What this task involves ->
Wherever the word "from" appears in a line, copy that line.

Dataset section ->
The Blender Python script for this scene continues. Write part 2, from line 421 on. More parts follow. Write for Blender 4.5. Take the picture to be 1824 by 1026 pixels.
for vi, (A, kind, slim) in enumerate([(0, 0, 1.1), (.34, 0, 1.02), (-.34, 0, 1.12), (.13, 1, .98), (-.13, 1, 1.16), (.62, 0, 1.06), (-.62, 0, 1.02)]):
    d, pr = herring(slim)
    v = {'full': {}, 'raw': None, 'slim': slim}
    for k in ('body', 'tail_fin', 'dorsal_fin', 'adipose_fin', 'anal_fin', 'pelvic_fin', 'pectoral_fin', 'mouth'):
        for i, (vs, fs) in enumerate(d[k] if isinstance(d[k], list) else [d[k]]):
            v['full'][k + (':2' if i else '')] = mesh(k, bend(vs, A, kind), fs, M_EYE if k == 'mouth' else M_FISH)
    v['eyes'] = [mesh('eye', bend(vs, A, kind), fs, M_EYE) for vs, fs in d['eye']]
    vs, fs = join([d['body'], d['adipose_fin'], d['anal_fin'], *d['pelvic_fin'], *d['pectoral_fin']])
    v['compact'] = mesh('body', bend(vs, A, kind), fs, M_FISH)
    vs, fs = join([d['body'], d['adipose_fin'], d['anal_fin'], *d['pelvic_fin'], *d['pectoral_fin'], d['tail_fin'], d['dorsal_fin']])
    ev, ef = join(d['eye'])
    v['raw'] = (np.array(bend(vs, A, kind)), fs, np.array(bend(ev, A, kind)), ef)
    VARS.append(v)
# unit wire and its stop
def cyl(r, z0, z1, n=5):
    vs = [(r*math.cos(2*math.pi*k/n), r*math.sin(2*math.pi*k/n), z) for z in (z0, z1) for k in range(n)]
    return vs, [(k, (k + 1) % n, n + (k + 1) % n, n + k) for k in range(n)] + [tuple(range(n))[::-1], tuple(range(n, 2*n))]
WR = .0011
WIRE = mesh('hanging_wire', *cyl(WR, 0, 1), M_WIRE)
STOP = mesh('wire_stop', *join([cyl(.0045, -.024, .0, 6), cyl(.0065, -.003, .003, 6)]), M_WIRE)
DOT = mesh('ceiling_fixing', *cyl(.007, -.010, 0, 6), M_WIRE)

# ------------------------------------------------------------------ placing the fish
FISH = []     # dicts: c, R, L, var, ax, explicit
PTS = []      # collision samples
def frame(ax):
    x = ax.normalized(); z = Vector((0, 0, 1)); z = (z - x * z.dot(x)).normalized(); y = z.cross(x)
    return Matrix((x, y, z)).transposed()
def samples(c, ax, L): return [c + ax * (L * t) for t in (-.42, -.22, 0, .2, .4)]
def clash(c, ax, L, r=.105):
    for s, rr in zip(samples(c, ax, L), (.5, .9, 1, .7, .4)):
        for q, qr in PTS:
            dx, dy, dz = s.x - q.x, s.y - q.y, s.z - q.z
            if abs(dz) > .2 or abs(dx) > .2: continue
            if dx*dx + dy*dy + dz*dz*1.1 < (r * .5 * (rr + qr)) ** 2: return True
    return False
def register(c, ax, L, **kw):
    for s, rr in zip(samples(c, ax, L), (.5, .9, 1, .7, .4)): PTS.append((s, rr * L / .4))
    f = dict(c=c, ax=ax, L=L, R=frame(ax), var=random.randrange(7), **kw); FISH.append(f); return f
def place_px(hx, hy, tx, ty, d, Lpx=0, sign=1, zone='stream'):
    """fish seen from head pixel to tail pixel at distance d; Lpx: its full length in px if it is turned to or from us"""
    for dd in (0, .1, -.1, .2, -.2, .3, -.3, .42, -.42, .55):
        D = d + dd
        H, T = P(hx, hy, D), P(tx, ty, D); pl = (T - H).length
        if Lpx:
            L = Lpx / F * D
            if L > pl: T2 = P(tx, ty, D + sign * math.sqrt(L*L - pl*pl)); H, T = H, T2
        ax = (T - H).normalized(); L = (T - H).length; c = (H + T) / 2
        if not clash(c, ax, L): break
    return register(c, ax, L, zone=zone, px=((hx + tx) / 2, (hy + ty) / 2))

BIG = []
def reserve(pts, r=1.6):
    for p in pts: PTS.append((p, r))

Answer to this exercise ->
The Blender Python script for this scene continues. Write part 2, from line 421 on. More parts follow. Write for Blender 4.5. Take the picture to be 1824 by 1026 pixels.
    """fish seen from head pixel to tail pixel at distance d; Lpx: its full length in px if it is turned to or from us"""